Wednesday, October 3, 2012

REASON 6: College Sports


New state-of-the art sports stadium: $250 million

The quality of your education going down the drain: Priceless



Do you care about the quality of academics at your school?  

Did you apply to college to get away from those annoying jocks and cheerleaders in high school?  

Do you spend more time at the library than at the gym?

Do you believe that higher education should be about more than tailgating, bonfires, and fuzzy school mascots?

Then do yourself a favor and don't go to college.


Whether you're a sports fan or not, the influence of college athletics is ubiquitous.  Unless you attend an Ivy League institution, you will find that most people won't care about your school's academic reputation or stellar graduate programs.  Instead, the value of your education will be judged solely by the quality of your school's sports program.  

When you talk to strangers, you'll spend more time highlighting last week's game than discussing the classes you take.  If your school's sports teams suck, no one outside of your state will recognize your school's name.

College sports is a double-edged sword that devalues your school's academic reputation while increasing its notoriety.  Few will care or even hear about the honors awarded to faculty or the research breakthroughs pioneered at your university.  But you will be held collectively responsible for the next athletics scandal.  As future employers look over your resume, they'll remember your football team's stripper recruiting party that made national headlines.  After your school loses that big game against your all-time rivals, the riot that follows will cause the locals of your college town to silently curse the ground your university was built on.

The impact of college athletics extends beyond school prestige.  These meaningless games that you care little about will effect your daily experience as a student.
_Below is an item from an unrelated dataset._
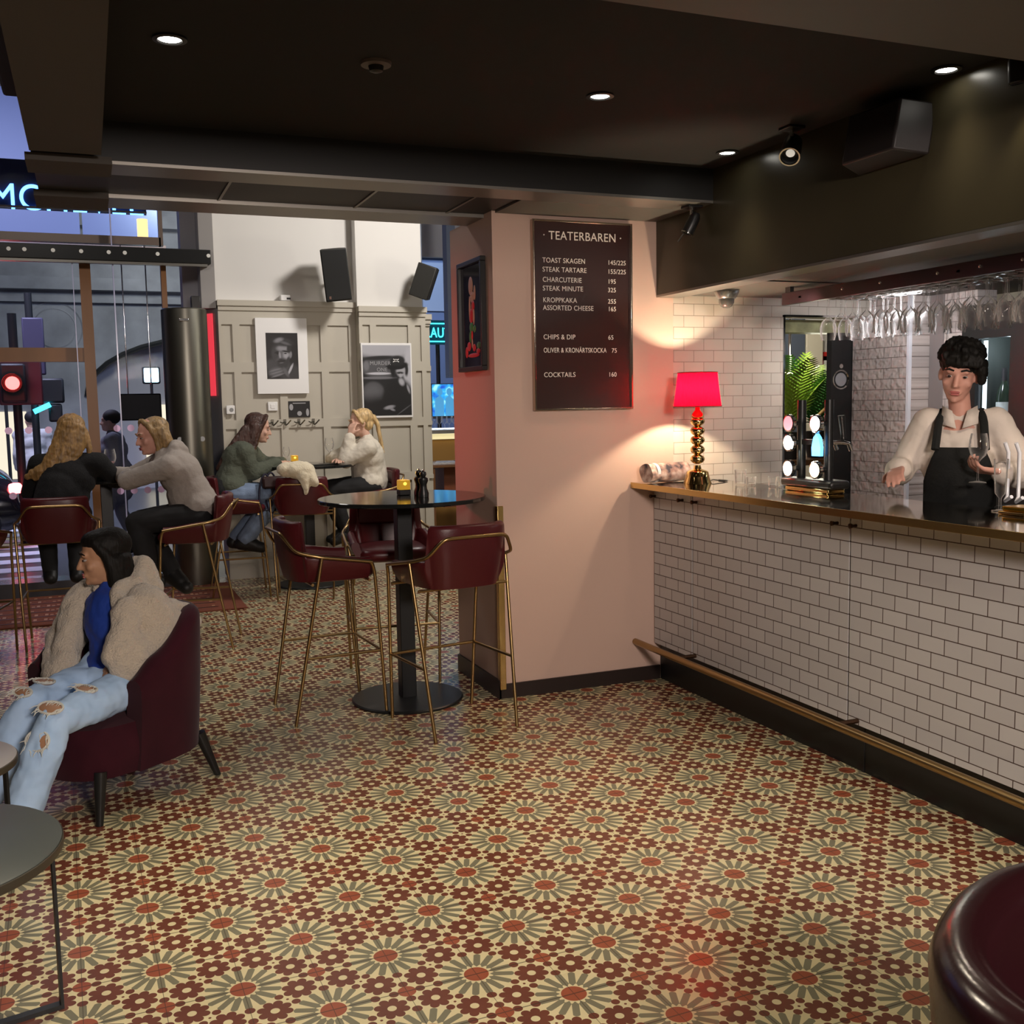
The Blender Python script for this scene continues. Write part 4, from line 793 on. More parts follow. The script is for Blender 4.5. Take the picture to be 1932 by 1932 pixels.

Even if your university has a mediocre sports program, coaches and athletics directors will be paid far more than your professors.  The average football coach can expect a $1 million salary.  In 2011, while universities were cutting back on tenured academic positions and paying adjunct professors peanuts, 21 public universities gave coaches 6-digit bonuses.  It doesn't take a Rhodes Scholar to recognize how these disparities in compensation just might drain the morale of college educators.

A quick campus tour will confirm that your university values its Division standings over your education.  While your classes are getting larger (See Reason 4) and your school's library is cutting back hours, your university will miraculously come up with $250 million for a brand new football stadium.  While the size of your academic merit scholarship continues to decrease, the football team will spend the next four years partying it up on full-ride scholarships.  

But the biggest slap in the face comes when you look at your tuition bill.  Each year anywhere from hundreds to thousands of dollars will be tacked on to your bill to help cover the costs of these expensive athletics programs.  The money that you would have spent on student fees so that your university can build new basketball courts would stretch a lot further in a program of self-study (See Reason 1).  If you would prefer to spend your money on an a real education rather than sports, consider skipping college altogether.